The biggest threat to Menendez’s re-election is not so much Hugin than it is the voter who goes to the polls and decides to send Menendez a message, much the way many did in the primary when 38 percent voted for his unknown primary opponent. There is certainly a thumb on the scale for Menendez, who is said to have a lead of between four and six points, in this very blue state, but the race is close enough to warrant a move to Toss Up.

On the Republican side, GOP strategists feel better about where U.S. Sen. Dean Heller is in the polls in his race against Democratic U.S. Rep. Jacky Rosen in Nevada, but caution that he needs to be ahead by several points to overcome Democrats’ superior get-out-the-vote efforts. They don’t believe that Heller is quite there yet.

Strategists also feel better about where GOP U.S. Rep. Martha McSally is in her race in Arizona against Democratic U.S. Rep. Kyrsten Sinema. Sinema had the luxury of defining herself while McSally was embroiled in a contentious primary, but McSally’s campaign has spent the last two weeks defining Sinema with her own words. They have released to the media and used in television advertising video of Sinema saying disparaging things about Arizona – she once called it “the meth lab of democracy,” for example – and statements she made, including one in 2003 when she responded to a question by saying that she had no problem with Americans defecting to join the Taliban. Both parties acknowledge that these statements have hurt Sinema and allowed McSally to gain some momentum going into the final days, though the contest remains very close.
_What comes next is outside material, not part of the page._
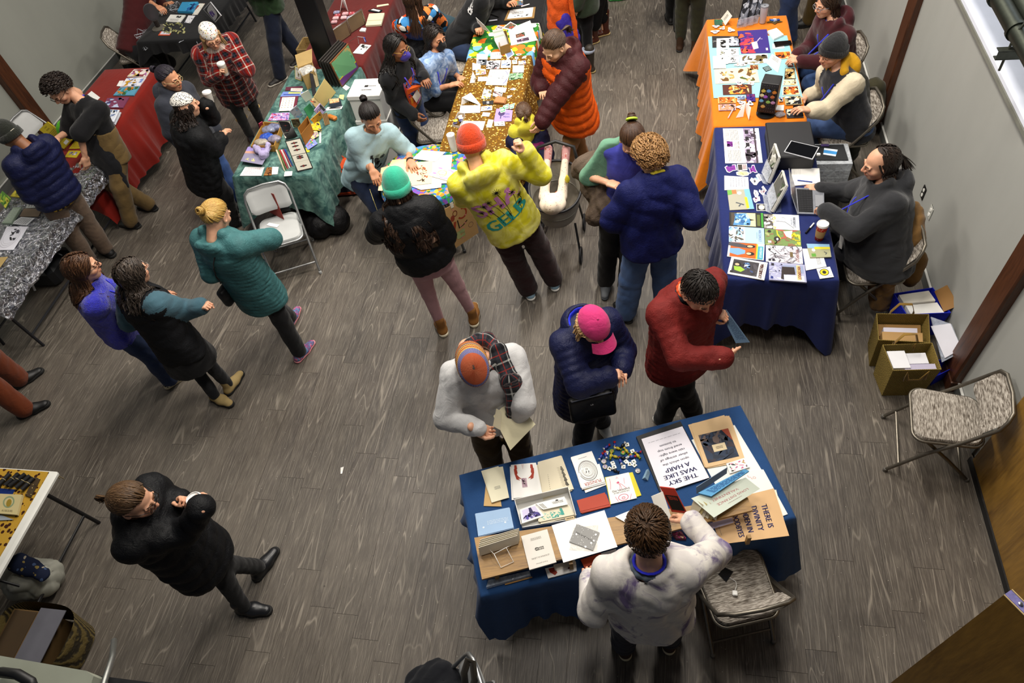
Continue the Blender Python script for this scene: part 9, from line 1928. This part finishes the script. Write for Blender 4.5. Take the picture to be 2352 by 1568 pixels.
def left_side():
 L,C6,C7,z=crop(0,0,3.734),crop(0,300,3.92),crop(260,0,9.046),TZ+.0065
 com=[['#a86a9a','#d8b03a','#e8e0d8','#8a3a4a'],['#7a94d0','#c8962a','#e8e8f0'],['#2f8a8a','#c87a2a','#5a9ab8','#3a5a2a'],['#3a4a7a','#b8c4e0','#7a3a5a']]
 for i,q in enumerate(((1090,655,1150,595,1292,592,1250,658),(1030,742,1085,670,1250,662,1196,736),(970,816,1030,750,1196,740,1146,816),(875,922,920,840,1106,832,1052,922))):flat('comic_book',('violet and gold','blue comic with golden figure,','teal comic with orange fish,','dark blue and pale')[i]+(' comic' if i in(0,3) else '')+' on the scarlet table','comic',Qd(L,q),z+.012,.012,color=com[i][2],ink=pic(com[i],30,.16,i+3,2,None,(.03,.03,.97,.97)))
 stack('comic_book','white and blue comic on top of the tall pile on the scarlet table','comic',Qd(L,(868,1000,885,935,1012,940,955,1045)),z,7,.010,'#d8dce4',4,.012,pic(['#6a7aa0','#e8ecf0','#8a9ab8'],20,.15,2),each='comic in the tall pile on the scarlet table',group='comics in the tall pile')
 rows(L,z,[('card','white card at the back of the scarlet table','card',(750,810,785,780,858,835,825,866),WH),('card','small folded white card beside the golden comic','card',(1000,736,1025,692,1060,690,1038,740),WH,None,.006),('booklet','yellow booklet lying flat on the scarlet table','booklet',(590,1276,645,1206,690,1215,690,1272),'#c8b01e',lines(6,'#6a5a14')),('booklet','yellow booklet with white shape at the near end of the scarlet table','booklet',(555,1346,590,1290,696,1292,655,1352),'#c8b01e',lambda k:k.blobs(.3,.2,.8,.8,8,['#d8d4d8','#8a86a0'],.14,3))])
 q=[P(*L(405,1043),z+.20),P(*L(612,1200),z+.12),P(*L(548,1278),z+.02),P(*L(335,1112),z+.10)];Sh('booklet','tall yellow booklet propped on a stand at the end of the scarlet table','booklet',q,.014,up=(0,-1,1),color='#c4ae14',ink=lambda k:(k.text('DAILY',.10,.5,.12,'#4a3f0a',90,wide=.6),k.text('MINOR',.20,.5,.12,'#4a3f0a',90,wide=.6),k.greek(.3,.1,.8,.9,9,'#8a7a14',90),k.rect(.86,.2,.97,.6,WH)))
 o=Tg('book_stand','dark wooden stand under the tall yellow booklet','stand',P(*L(500,1270),z));DW=wood('#2a140a','#5a2f18','x');MB().box(P(*L(505,1262),z+.012),(.16,.03,.024),rot=-.5,bev=.004).Bd('ledge',DW,o);MB().box(P(*L(470,1235),z+.06),(.03,.02,.12),rot=-.5).Bd('prop',DW,o)
 c=P(*L(578,1112),z+.12);o=Tg('beanie_display','neon green beanie on a stand on the scarlet table','hat',(c[0],c[1],z));MB().lathe([(.105,-.07),(.112,-.04),(.11,.0),(.09,.06),(.05,.10),(.01,.115)],c,24).Bd('beanie',Fb('#5fc81e',.9,name='neon_knit'),o,smooth=True);MB().lathe([(.06,0),(.06,.01),(.02,.02),(.02,.07)],(c[0],c[1],z),14).Bd('stand',Pl('#2a2a2a',.5),o)
 zf=TZ+.008
 rows(C6,zf,[('print','white print of black splashes and rings on the foil table','print',(62,862,252,862,120,1072,-40,1075),'#dcdce6',lambda k:(k.blobs(.35,.1,.75,.6,14,['#1a1a1f','#3a3a44'],.07,3,2),[k.ring(.4,.45,.3+.08*i,.3+.08*i,.02,'#8a8a94') for i in range(3)])),('card','white cards of fine print on the foil table','card',(95,836,190,776,312,786,240,852),'#d4d6da',lines(6)),('booklet','brown booklet under the person bending over the foil table','booklet',(175,772,215,700,380,702,345,772),'#6a5a48',None,.008),('sheet','grey drawing sheet at the back of the foil table','paper',(230,696,270,612,372,622,350,692),'#a8aca8',lines(4)),('packet','clear-wrapped packet on the foil table','packet',(15,832,120,690,190,690,100,834),'#8a9a88',lines(5,'#b8c4b8'),.02),('booklet','yellow-green booklet at the left edge of the foil table','booklet',(90,590,150,520,230,560,170,600),'#a89a2a',pic(['#6a7a1e','#c8b83a'],10,.2),.01),('booklet','green plant print at the left edge of the foil table','print',(-20,620,20,540,100,610,50,700),'#4a7a2a',pic(['#2a5a1a','#8ab03a','#c8c44a'],16,.2),.006),('sheet','tan sheet at the lower left of the foil table','paper',(-30,1140,70,1135,0,1230,-60,1240),'#a8905a'),('card','white card beneath the far edge of the foil table','card',(550,375,640,360,660,400,560,440),'#b8bcc4')])
 b=P(78,600,.20);o=Tg('equipment_case','black ribbed equipment case on the floor under the foil table','case',(b[0],b[1],0));CB=Pl('#15171a',.45,name='black_moulded_plastic');MB().box((b[0],b[1],.12),(.62,.42,.24),rot=.05,bev=.05).Bd('base',CB,o);MB().box((b[0],b[1],.30),(.64,.44,.12),rot=.05,bev=.05).Bd('lid',CB,o)
 for i in range(5):MB().box((b[0]-.22+.11*i,b[1],.362),(.05,.36,.012),rot=.05,bev=.004).Bd('rib',CB,o)
 tag(MB().tube([P(82,602,.22)+[.04,-.24,0],P(92,606,.2)+[.04,-.25,-.02],P(95,616,.16)+[.04,-.26,-.06]],.012,6,flat=.2).Bd('tag',Pl('#b8b8b4',.6),o),None)
 rows(C7,TZ+.006,[('book','blue picture book on a red one on the webbed table','book',(1332,228,1432,42,1762,36,1640,238),'#2f8ab8',lambda k:(k.blobs(0,.5,1,1,12,['#1f5a9a','#3a9ac8'],.2,3),k.rect(.1,.75,.8,.9,'#173a6a')),.03),('booklet','white booklet with a small black figure on the webbed table','booklet',(1096,440,1190,302,1502,312,1390,456),'#dcdcd6',lambda k:(k.greek(.1,.2,.4,.8,5,'#8a8a8a',90),k.blobs(.55,.5,.85,.8,6,['#2a2a2a'],.1,3)),.012),('card','white card behind the black figure booklet','card',(950,260,1020,200,1085,205,1010,330),'#d0d0cc'),('card','orange and white cards at the near edge of the webbed table','card',(930,735,990,650,1205,665,1170,735),'#c8502a',lambda k:k.rect(.25,.1,1,.95,'#d0ccd8')),('cards','strip of small picture cards along the edge of the webbed table','card',(1480,470,1560,320,1705,325,1600,480),'#dcdce0',pic(['#4a4a8a','#8a8a9a','#3a3a4a'],16,.1)),('cards','second strip of picture cards beyond the first on the webbed table','card',(1640,310,1790,70,1905,72,1750,305),'#dcd8cc',pic(['#b8962a','#b84a2a','#4a5a4a'],16,.08)),('book','red book under the blue picture book','book',(1360,240,1440,120,1785,110,1640,270),'#8a2a14',None,.012,.008)])
 rr=random.Random(5);m=MB()
 for i in range(46):p=P(*C7(rr.uniform(1040,1480),rr.uniform(470,690)),TZ+.012);m.lathe([(.012,-.006),(.016,0),(.010,.006)],p,7,axis=(rr.uniform(-1,1),rr.uniform(-1,1),1))
 tag(m.Bd('trinkets',pic and Sp('#8a8a5a',('#c8c08a','#5a5a3a','#d8d4b0','#4a4a5a'),60,.4,'trinket_enamel'),None),'heap of small olive and silver trinkets on the webbed table','trinkets',kind='stuff')
 q=[P(*C7(2012,38),TZ+.28),P(*C7(2240,328),TZ+.22),P(*C7(2120,470),TZ+.02),P(*C7(1868,195),TZ+.08)];n=nrm(np.cross(q[1]-q[0],q[3]-q[0]));n=n if n@(CAM_P-q[0])>0 else-n;Sh('picture_frame','silver-edged dark picture standing on the webbed table','frame',q,.012,up=n,color='#b8b8bc',ink=lambda k:(k.rect(.05,.05,.95,.95,'#17191a'),k.blobs(.35,.4,.7,.8,9,['#5a3a9a','#4a2f80'],.12,3),k.blobs(.72,.6,.9,.9,6,['#c8c8d8'],.06,3)))
 o=Tg('hand_mirror','grey oval mirror prop standing at the end of the webbed table','prop',P(*C7(900,700),TZ+.006));a,b=P(*C7(940,560),TZ+.02),P(*C7(720,120),TZ+.34);u=nrm(b-a);tt=np.linspace(0,6.28,22,endpoint=False);s_=nrm(np.cross(u,ray(330,40)));ctr=b-u*.10;n=nrm(np.cross(s_,u));MB().add([ctr+s_*.085*math.cos(t)+u*.13*math.sin(t)+n*.006 for t in tt]+[ctr+s_*.085*math.cos(t)+u*.13*math.sin(t)-n*.006 for t in tt],[tuple(range(22)),tuple(range(43,21,-1))]+[(j,22+j,22+(j+1)%22,(j+1)%22) for j in range(22)]).Bd('oval_panel',Pl('#4a4a4e',.35),o);MB().tube([a,ctr-u*.12],.03,8).Bd('handle',Pl('#2a2422',.6),o);MB().lathe([(.09,0),(.09,.012),(.03,.03)],a-[0,0,.02],16).Bd('base',Pl('#5a564e',.6),o)
 w=MB();rr=random.Random(8)
 for cx,cy,R_,dn in((600,700,190,.12),(1350,150,230,.0),(1600,760,260,.28),(640,980,120,.35)):
  pts=[P(*C7(cx+rr.uniform(-1,1)*R_,cy+rr.uniform(-1,1)*R_*.6),TZ+.012-dn*rr.random()) for _ in range(16)]
  for i in range(34):a,b=rr.sample(pts,2);w.tube([a,(a+b)/2-[0,0,.01],b],.0016,4)
 o=w.Bd('cobweb',Pl('#b8bcc4',.7),None,tuple(P(*C7(1000,500),TZ)));tag(o,'white string cobwebs draped over the black cloth and its edge','cobweb',kind='stuff')
 c=P(300,138,.22);o=Tg('backpack','black-green backpack on the floor by the left wall','backpack',(c[0],c[1],0));Sf('bag_body',Sdf().cone(c+[0,0,.14],c-[0,0,.08],.15,.17,k=.04,flat=(V3(.3,1,0)/1.044,.7)),.013,Ny('#0e1716',.55),o,wr=.008,ground=.004);Sf('pocket',Sdf().cone(c+[.10,-.10,-.04],c+[.10,-.10,-.12],.11,.11,flat=(V3(.7,-.7,0),.5)),.012,Ny('#16211f',.55),o,ground=.005);MB().tube([c+[-.04,-.04,.27],c+[.0,-.06,.33],c+[.05,-.05,.27]],.01,6).Bd('handle',BLK,o,smooth=True);MB().lathe([(.014,0),(.014,.02),(.005,.024)],c+[-.10,-.13,-.06],10,axis=(-.3,-1,0)).Bd('orange_toggle',Pl('#d8641e',.5),o)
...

Tennessee and Texas seem unlikely candidates for the Toss Up column, as both are solidly red states. Democrats’ chances in Tennessee rest on the shoulders of former Gov. Phil Bredesen, a well-liked moderate, but it seems that the state is reverting to type as GOP U.S. Rep. Marsha Blackburn picks up steam. The race remains competitive, but the trend line favors Blackburn today.

There is a great difference of opinion even among Republicans where the race in Texas between GOP U.S. Sen. Ted Cruz and Democratic U.S. Rep. Beto O’Rourke stands today. Cruz allies contend that the incumbent is ahead of O’Rourke well outside the margin of error; while we are aware of other reliable polling that shows a closer race. Our sense is that this is a close race, but Cruz retains the advantage going into the final stretch.